A study of the growing urgency of the geopolitical competition between China and the U.S.
Many readers are aware of America’s ongoing competition with China, but Brands and Beckley, specialists in geopolitical history and strategy, express the full gravity of the situation. Their thesis is that China’s growth recently peaked and has begun to decline, but the ambition of its leaders to become the preeminent global power has not lessened. “The greatest geopolitical catastrophes occur at the intersection of ambition and desperation,” they write. “Xi Jinping’s China will soon be driven by plenty of both.” The internal difficulties of the country are escalating, with staggering demographic problems, a stagnating economy, and depletion of resources. By 2030, these issues will dramatically undermine China’s capacity to assert itself on the global stage. As such, write the authors, if China wants to make its big move, it will have to do so very soon. This was the case, they argue, with Germany in the period between the turn of the century and World War II as well as with Japan in the 1930s. In the current situation, the most obvious flashpoint is Taiwan, both to unify China (as Beijing sees it) and as a geopolitical statement of assertion. Therefore, the U.S. must actively manage the short-term crisis and emerge well placed for the long game.
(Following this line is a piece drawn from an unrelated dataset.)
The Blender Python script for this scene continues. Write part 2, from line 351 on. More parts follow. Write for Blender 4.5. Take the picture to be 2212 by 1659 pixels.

Such a strategy might include a treatylike agreement with Taiwan to station U.S. forces there while strengthening other partnerships, including with international organizations. China has a pattern of making threatening statements to anyone who disagrees with its plans, providing an opening for the U.S. to show what a China-dominated world would look like. Brands and Beckley are spot-on in the majority of their analysis, but one wonders if American leaders have the political will and diplomatic competence to implement their recommendations. Nevertheless, the authors have given us much to think about, and much of it is frightening.
An authoritative, worrying analysis about the prospects for open conflict within the next few years.